--- Start Supplied information ---

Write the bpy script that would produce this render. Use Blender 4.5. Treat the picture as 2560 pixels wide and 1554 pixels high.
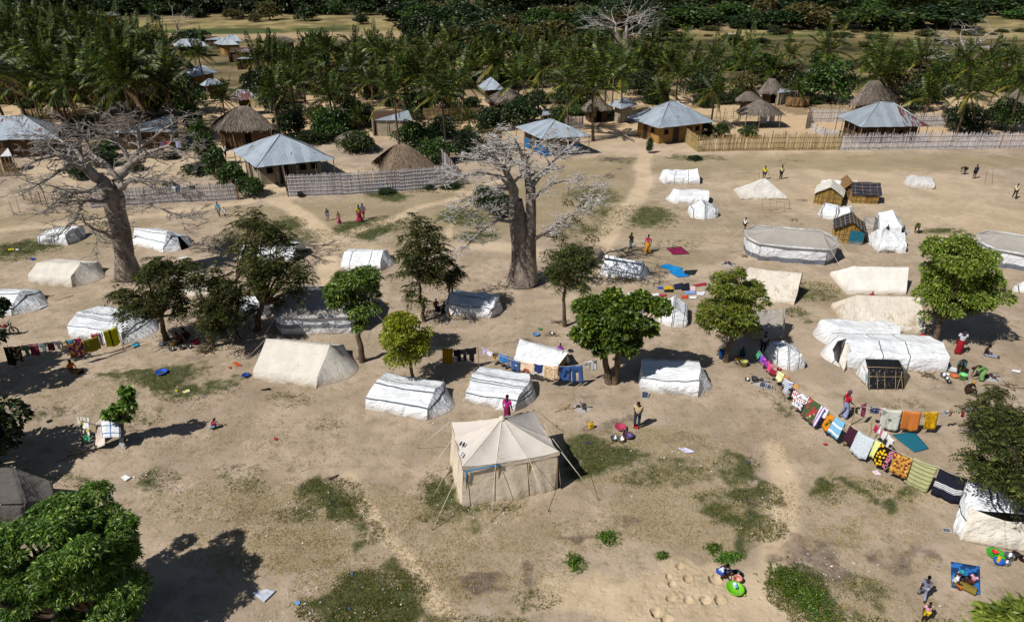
import bpy, bmesh, math, random
import numpy as np
from mathutils import Vector, Matrix, noise, Quaternion

for o in list(bpy.data.objects): bpy.data.objects.remove(o)
scn = bpy.context.scene
COL = scn.collection
R = math.radians
rnd = random.Random(7)
nrs = np.random.RandomState(11)

# ------------------------------------------------------------------ camera, sky, sun, exposure
PITCH, HC, FPX = 28.0, 23.0, 1707.0
cd = bpy.data.cameras.new('camera'); cam = bpy.data.objects.new('camera', cd); COL.objects.link(cam)
cam.location = (0, 0, HC); cam.rotation_euler = (R(90 - PITCH), 0, 0)
cd.sensor_width = 36; cd.lens = FPX / 2560 * 36; cd.clip_start = 0.5; cd.clip_end = 6000
scn.camera = cam
SUN_AZ, SUN_EL = R(214), R(50)          # direction towards the sun
w = bpy.data.worlds.new('World'); scn.world = w; w.use_nodes = True
wn = w.node_tree; bg = wn.nodes['Background']
sky = wn.nodes.new('ShaderNodeTexSky'); sky.sky_type = 'NISHITA'; sky.sun_disc = False
sky.sun_elevation = SUN_EL; sky.sun_rotation = R(90) - SUN_AZ
sky.air_density = 1.0; sky.dust_density = 0.6; sky.ozone_density = 1.0
wn.links.new(sky.outputs[0], bg.inputs[0]); bg.inputs[1].default_value = 0.05
sd = bpy.data.lights.new('sun', 'SUN'); sun = bpy.data.objects.new('sun', sd); COL.objects.link(sun)
sd.energy = 5.0; sd.angle = R(0.5); sd.color = (1.0, 0.965, 0.91)
sun.rotation_euler = Vector((math.cos(SUN_AZ) * math.cos(SUN_EL), math.sin(SUN_AZ) * math.cos(SUN_EL), math.sin(SUN_EL))).to_track_quat('Z', 'Y').to_euler()
sun.location = (-60, -40, 80)
scn.view_settings.view_transform = 'Standard'; scn.view_settings.look = 'None'
scn.view_settings.exposure = -0.1; scn.view_settings.gamma = 1.0; scn.view_settings.use_curve_mapping = False
scn.render.engine = 'CYCLES'
scn.cycles.max_bounces = 5; scn.cycles.diffuse_bounces = 1; scn.cycles.glossy_bounces = 2

# ------------------------------------------------------------------ turning a point of the photograph into a place on the ground
SP, CP = math.sin(R(PITCH)), math.cos(R(PITCH))
def ray(px, py):
    v = (777 - py) / FPX
    return ((px - 1280) / FPX, CP + v * SP, -SP + v * CP)
def G(px, py, z=0.0):
    d = ray(px, py); t = (z - HC) / d[2]
    return Vector((d[0] * t, d[1] * t, z))
def atY(px, py, Y):
    d = ray(px, py); t = Y / d[1]
    return Vector((d[0] * t, Y, HC + d[2] * t))
def ppm(p):                      # source pixels per metre at a place
    return FPX / (p[1] * CP + (HC - p[2]) * SP)

# ------------------------------------------------------------------ helpers
def tag(o, label=None, cat=None, group=None, kind=None):
    if label: o['label'] = label
    if cat: o['category'] = cat
    if group: o['group'] = group
    if kind: o['kind'] = kind
    return o
def empty(name, loc=(0, 0, 0), rz=0, label=None, cat=None, group=None):
    o = bpy.data.objects.new(name, None); COL.objects.link(o)
    o.location = loc; o.rotation_euler = (0, 0, rz); o.empty_display_size = .2
    return tag(o, label, cat, group)
def link(name, me, parent=None, loc=None):
    o = bpy.data.objects.new(name, me); COL.objects.link(o)
    if parent is not None: o.parent = parent
    if loc is not None: o.location = loc
    return o
def npmesh(name, V, F, mat=None, smooth=False, mi=None, uv=None):
    """V (n,3), F (m,k) all with k corners"""
    V = np.asarray(V, dtype=np.float32); F = np.asarray(F, dtype=np.int32)
    me = bpy.data.meshes.new(name); n, k = F.shape
    me.vertices.add(len(V)); me.vertices.foreach_set('co', V.ravel())
    me.loops.add(n * k); me.loops.foreach_set('vertex_index', F.ravel())
    me.polygons.add(n); me.polygons.foreach_set('loop_start', np.arange(0, n * k, k, dtype=np.int32))
    try: me.polygons.foreach_set('loop_total', np.full(n, k, dtype=np.int32))
    except Exception: pass
    if smooth: me.polygons.foreach_set('use_smooth', np.ones(n, dtype=bool))
    if mat is not None:
        for m_ in (mat if isinstance(mat, (list, tuple)) else [mat]): me.materials.append(m_)
    if mi is not None: me.polygons.foreach_set('material_index', np.asarray(mi, dtype=np.int32))
    if uv is not None:
        l = me.uv_layers.new(name='UVMap'); l.data.foreach_set('uv', np.asarray(uv, dtype=np.float32)[F.ravel()].ravel())
    me.update(calc_edges=True)
    return me
class MB:
    """collects shapes and links them as ONE mesh"""
    def __init__(s): s.v = []; s.f = []; s.m = []; s.uv = []; s.sm = []
    def add(s, vs, fs, m=0, uv=None, smooth=False):
        b = len(s.v); s.v += [tuple(x) for x in vs]
        s.uv += (uv if uv is not None else [(0, 0)] * len(vs))
        for f in fs: s.f.append([b + i for i in f]); s.m.append(m); s.sm.append(smooth)
    def box(s, c, sz, rz=0, m=0, q=None):
        hx, hy, hz = sz[0] / 2, sz[1] / 2, sz[2] / 2
        M = q if q is not None else Matrix.Rotation(rz, 3, 'Z')
        c = Vector(c)
        vs = [c + M @ Vector((x, y, z)) for z in (-hz, hz) for (x, y) in ((-hx, -hy), (hx, -hy), (hx, hy), (-hx, hy))]
        s.add(vs, [(3, 2, 1, 0), (4, 5, 6, 7), (0, 1, 5, 4), (1, 2, 6, 5), (2, 3, 7, 6), (3, 0, 4, 7)], m)
    def tube(s, pts, rad, n=6, m=0, cap=True, smooth=True):
        pts = [Vector(p) for p in pts]
        if not isinstance(rad, (list, tuple)): rad = [rad] * len(pts)
        vs = []; fs = []; up = None
        for i, p in enumerate(pts):
            d = (pts[min(i + 1, len(pts) - 1)] - pts[max(i - 1, 0)])
            if d.length < 1e-9: d = Vector((0, 0, 1))
            d.normalize()
            if up is None:
                up = d.orthogonal().normalized()
            else:
                up = (up - d * up.dot(d))
                up = up.normalized() if up.length > 1e-6 else d.orthogonal().normalized()
            sd_ = d.cross(up)
            for k in range(n):
                a = 2 * math.pi * k / n
                vs.append(p + (up * math.cos(a) + sd_ * math.sin(a)) * rad[i])
        for i in range(len(pts) - 1):
            for k in range(n):
                a = i * n + k; b = i * n + (k + 1) % n
                fs.append((a, b, b + n, a + n))
        if cap: fs.append(tuple(range(n - 1, -1, -1))); fs.append(tuple((len(pts) - 1) * n + k for k in range(n)))
        s.add(vs, fs, m, smooth=smooth)
    def lathe(s, prof, n=20, m=0, c=(0, 0, 0), smooth=True, mlist=None):
        vs = []; fs = []
        for (r, z) in prof:
            for k in range(n):
                a = 2 * math.pi * k / n; vs.append((c[0] + r * math.cos(a), c[1] + r * math.sin(a), c[2] + z))
        for i in range(len(prof) - 1):
            for k in range(n):
                a = i * n + k; b = i * n + (k + 1) % n; fs.append((a, b, b + n, a + n))
        s.add(vs, fs, m, smooth=smooth)
    def ball(s, c, r, m=0, seg=8, rings=6, q=None, smooth=True):
        if not isinstance(r, (tuple, list)): r = (r, r, r)
        vs = []; fs = []; c = Vector(c)
        for i in range(rings + 1):
            t = math.pi * i / rings
            for k in range(seg):
                a = 2 * math.pi * k / seg
                p = Vector((r[0] * math.sin(t) * math.cos(a), r[1] * math.sin(t) * math.sin(a), r[2] * math.cos(t)))
                vs.append(c + (q @ p if q is not None else p))
        for i in range(rings):
            for k in range(seg):
                a = i * seg + k; b = i * seg + (k + 1) % seg; fs.append((a, a + seg, b + seg, b))
        s.add(vs, fs, m, smooth=smooth)
    def mesh(s, name, mats):
        me = bpy.data.meshes.new(name); me.from_pydata(s.v, [], s.f)
        for m_ in (mats if isinstance(mats, (list, tuple)) else [mats]): me.materials.append(m_)
        me.polygons.foreach_set('material_index', s.m); me.polygons.foreach_set('use_smooth', s.sm)
        l = me.uv_layers.new(name='UVMap')
        idx = np.empty(len(me.loops), dtype=np.int32); me.loops.foreach_get('vertex_index', idx)
        l.data.foreach_set('uv', np.array(s.uv, dtype=np.float32)[idx].ravel())
        me.update(); return me
    def build(s, name, mats, parent=None, loc=None):
        return link(name, s.mesh(name, mats), parent, loc)
def copy_tree(o, parent=None):
    c = o.copy(); COL.objects.link(c); c.parent = parent
    for ch in KIDS(o): copy_tree(ch, c)
    return c
def KIDS(o): return [x for x in COL.objects if x.parent is o]
def clone(o, kids, loc, rz=0, sc=1.0, label=None, cat=None, group=None):
    c = o.copy(); COL.objects.link(c); c.location = loc; c.rotation_euler = (0, 0, rz)
    c.scale = sc if isinstance(sc, (tuple, list)) else (sc, sc, sc)
    for ch in kids:
        d = ch.copy(); COL.objects.link(d); d.parent = c
    return tag(c, label, cat, group)
def nz(x, y, z, s=1.0): return noise.noise(Vector((x * s, y * s, z * s)))

# ------------------------------------------------------------------ materials
class NT:
    def __init__(s, name, rough=.85, spec=.2):
        s.m = bpy.data.materials.new(name); s.m.use_nodes = True; s.t = s.m.node_tree
        s.b = s.t.nodes['Principled BSDF']; s.b.inputs['Roughness'].default_value = rough
        s.b.inputs['Specular IOR Level'].default_value = spec
    def n(s, typ, ins=None, out=0, **props):
        nd = s.t.nodes.new('ShaderNode' + typ)
        for k, v in props.items(): setattr(nd, k, v)
        for k, v in (ins or {}).items(): s.set(nd, k, v)
        return nd.outputs[out]
    def set(s, nd, k, v):
        i = nd.inputs[k]
        if isinstance(v, bpy.types.NodeSocket): s.t.links.new(v, i)
        else:
            try: i.default_value = v
            except Exception:
                i.default_value = (v[0], v[1], v[2], 1)
    def math(s, op, a, b=None, c=None, clamp=False):
        ins = {0: a}
        if b is not None: ins[1] = b
        if c is not None: ins[2] = c
        return s.n('Math', ins, operation=op, use_clamp=clamp)
    def noise(s, vec, scale, detail=3, rough=.55, out=0, dist=0.0):
        return s.n('TexNoise', {'Vector': vec, 'Scale': scale, 'Detail': detail, 'Roughness': rough, 'Distortion': dist}, out=out)
    def step(s, x, lo, hi):
        return s.n('MapRange', {0: x, 1: lo, 2: hi, 3: 0.0, 4: 1.0}, interpolation_type='SMOOTHSTEP')
    def mix(s, f, a, b, mode='MIX'):
        nd = s.t.nodes.new('ShaderNodeMix'); nd.data_type = 'RGBA'; nd.blend_type = mode
        s.set(nd, 0, f)
        for i, v in ((6, a), (7, b)):
            if isinstance(v, bpy.types.NodeSocket): s.t.links.new(v, nd.inputs[i])
            else: nd.inputs[i].default_value = (v[0], v[1], v[2], 1)
        return nd.outputs[2]
    def scale(s, col, f):
        return s.mix(1.0, col, s.n('CombineColor', {0: f, 1: f, 2: f}), 'MULTIPLY')
    def attr(s, name): return s.n('Attribute', {}, out=2, attribute_name=name)
    def col(s, v): s.set(s.b, 'Base Color', v); return s
    def bump(s, h, strength=.5, dist=.05):
        s.set(s.b, 'Normal', s.n('Bump', {'Strength': strength, 'Distance': dist, 'Height': h}))
        return s
    def geo(s): return s.n('NewGeometry', {}, out=0)
    def obj(s): return s.n('TexCoord', {}, out=3)
    def uv(s): return s.n('TexCoord', {}, out=2)
    def island(s): return s.n('NewGeometry', {}, out=8)
    def orand(s): return s.n('ObjectInfo', {}, out=5)
_MC = {}
def C3(h):                         # sRGB hex -> linear
    r = [int(h[i:i + 2], 16) / 255 for i in (0, 2, 4)]
    return tuple(((c + .055) / 1.055) ** 2.4 if c > .04 else c / 12.92 for c in r)
def plain(hexc, rough=.7, spec=.3, metal=0.0, var=.12, sc=6.0):
    k = ('p', hexc, rough, metal, var)
    if k in _MC: return _MC[k]
    t = NT('paint_' + hexc, rough, spec); c = C3(hexc) if isinstance(hexc, str) else hexc
    nn = t.noise(t.obj(), sc, 3)
    f = t.math('ADD', t.math('MULTIPLY', nn, var * 2), 1 - var)
    t.col(t.scale(t.mix(0, c, c), f)); t.b.inputs['Metallic'].default_value = metal
    _MC[k] = t.m; return t.m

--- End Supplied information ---

Write out exactly the lines between the start of the data and the line with "nrs = np.random.RandomState(11)", including both, but none of the pictures.

Write the bpy script that would produce this render. Use Blender 4.5. Treat the picture as 2560 pixels wide and 1554 pixels high.
import bpy, bmesh, math, random
import numpy as np
from mathutils import Vector, Matrix, noise, Quaternion

for o in list(bpy.data.objects): bpy.data.objects.remove(o)
scn = bpy.context.scene
COL = scn.collection
R = math.radians
rnd = random.Random(7)
nrs = np.random.RandomState(11)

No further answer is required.